NEW DELHI India, March 7th, Reuter: Hundreds of armed policemen stormed into the Golden Temple in Amritsar, the holiest Sikh shrine, to rescue colleagues wounded today in a gun battle that could add to mounting tensions in Punjab.
Police sources in Chandigarh, the state capital, said four policemen in plainclothes had been shot and wounded inside the temple complex.
The action occurred days after Punjab Chief Minister Sunit Singh Barnala said in newspaper interviews that he would not allow police to storm the temple.
India’s 14 million Sikhs regard the temple area as sacred and the entry of police as an affront to their faith.
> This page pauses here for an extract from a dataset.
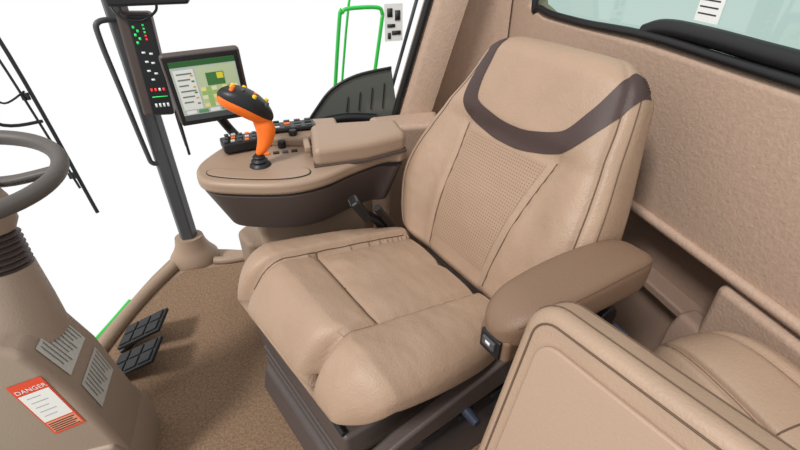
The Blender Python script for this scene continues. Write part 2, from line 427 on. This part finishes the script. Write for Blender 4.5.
# ================================================================ BUCKLE
bk=grp('seat_belt_buckle')
bx=frame((.5,.1,.85),(0,1,0))
o=box('buckle_body',(0,0,0),(.085,.050,.026),BLK,bk,.008);o.matrix_world=Matrix.Translation((-.195,-1.105,.605))@bx.to_4x4()
o=box('release_button',(0,0,0),(.018,.034,.028),DGR,bk,.004);o.matrix_world=Matrix.Translation((-.179,-1.102,.632))@bx.to_4x4()
tube('stalk',[(-.22,-1.115,.57),(-.255,-1.135,.53),(-.29,-1.16,.46)],.015,BLK,bk,smooth=5)
tube('belt_strap',[(-.245,-1.105,.60),(-.275,-1.125,.545),(-.31,-1.16,.47)],.012,BLK,bk,smooth=5)
# ================================================================ STEERING COLUMN + WHEEL
st=grp('steering_column')
prism('column_shroud',[(.575,.565),(.53,.42),(.497,.17),(.505,0),(.80,0),(.80,.60),(.62,.60)],-.99,-.80,COL,st,axis='y',bv=.018,seg=4)
prism('foot_cover',[(.515,.22),(.490,.14),(.488,0),(.84,0),(.84,.22)],-1.0,-.79,COL,st,axis='y',bv=.012)
n0=V((.650,-.92,.5));n1=V((.618,-1.01,.90));ax=(n1-n0).normalized()
def nk(t):return n0.lerp(n1,t)
revolve('neck',[(.105,0),(.092,.08),(.075,.17)],nk(.05),ax,COL,st,sx=1.0,sy=1.0)
prof=[]
for i in range(7):
    z=i*.012;prof+=[(.075-.0015*i,z),(.065-.0015*i,z+.006)]
revolve('bellows',prof,nk(.46),ax,CDARK,st)
revolve('upper_hub_cover',[(.060,0),(.068,.02),(.062,.07),(.045,.10),(.03,.115)],nk(.66),ax,COL,st)
wh=grp('steering_wheel')
wc=V((.66,-1.045,.865));wn=V((-.10,.06,1)).normalized();wq=wn.to_track_quat('Z','Y')
ring=[wc+wq@V((.185*math.cos(a),.185*math.sin(a),0)) for a in [2*math.pi*i/72 for i in range(72)]]
tube('rim',ring,.0175,WHEEL,wh,closed=True,res=8)
revolve('hub',[(.05,-.03),(.052,.0),(.045,.012),(.02,.017)],wc-wn*.02,wn,WHEEL,wh)
for a in(185,305,65):
    a=math.radians(a)
    P=[wc-wn*.02+wq@V((.03*math.cos(a),.03*math.sin(a),0)),wc-wn*.018+wq@V((.10*math.cos(a),.10*math.sin(a),0)),wc+wq@V((.18*math.cos(a),.18*math.sin(a),0))]
    tube('spoke',P,.012,WHEEL,wh,smooth=5)
    tube('spoke_edge',[p+wn.cross(V((math.cos(a),math.sin(a),0)))*.012 for p in P],.008,WHEEL,wh,smooth=5)
lab=grp('danger_label')
ps=[(.635,.485),(.565,.50),(.540,.325),(.610,.305)]
def li(u,v,o):
    a=V((ps[0][0],0,ps[0][1])).lerp(V((ps[1][0],0,ps[1][1])),u);b=V((ps[3][0],0,ps[3][1])).lerp(V((ps[2][0],0,ps[2][1])),u)
    p=a.lerp(b,v);return V((p.x,-.7985+o,p.z))
def lq(n,u0,v0,u1,v1,o,m):quad(n,[li(u0,v0,o),li(u1,v0,o),li(u1,v1,o),li(u0,v1,o)],m,lab)
lq('label_card',0,0,1,1,0,RED)
lq('label_white',.05,.20,.95,.74,.0006,WHT)
for i in range(5):
    v=.79+.038*i;lq('label_line',.08,v,.90-.1*(i%2),v+.018,.0006,TXT)
lq('label_footer',.05,.76,.95,.97,.0004,mat('label_peach',(225,150,120),.5))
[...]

In June, 1984, Prime Minister Indira Gandhi ordered troops to enter the Temple to end a peaceful campaign for greater powers to the state. At least 6,000 people were killed in the gun battle between the troops and the Temple defenders.
Gandhi’s two bodyguards gunned her down four months later to avenge the Indian army action.
It was the first time uniformed police had entered the shrine since last year when militants demanding an independent homeland for Sikhs allegedly stabbed a temple guard to death.
Political observers in New Delhi said the action would aggravate further the political problems of Barnala as well as Prime Minister Rajiv Gandhi.
Sikh militants have vowed to bring down the government of Barnala in a continuing tussle between freedom fighters and stooges of Delhi for the political control/of Punjab.
The Sikh High Priests have excommunicated Barnala from their faith after he refused’ to dismantle the ruling faction of the Akali Dal party.
The Priests wanted all factions dismantled so that a united party could be formed in the hope that it would have a better chance of bargaining with Gandhi on the Sikhs’ political demands.
Police said about 300 paramilitary security forces armed with rifles and automatic weapons stormed the complex to fetch out their wounded colleagues.
Amritsar police superintendent Mohammad Izhar Alam said’ the Temple Management Committee had declined help to rescue police Constable Devinderjit Singh who was held captive by Sikh militants inside a room in the temple complex.
Singh, who was off duty, had gone to pray inside the Temple but was seized and tortured by the militants on suspicion he was a police informer, Alam said.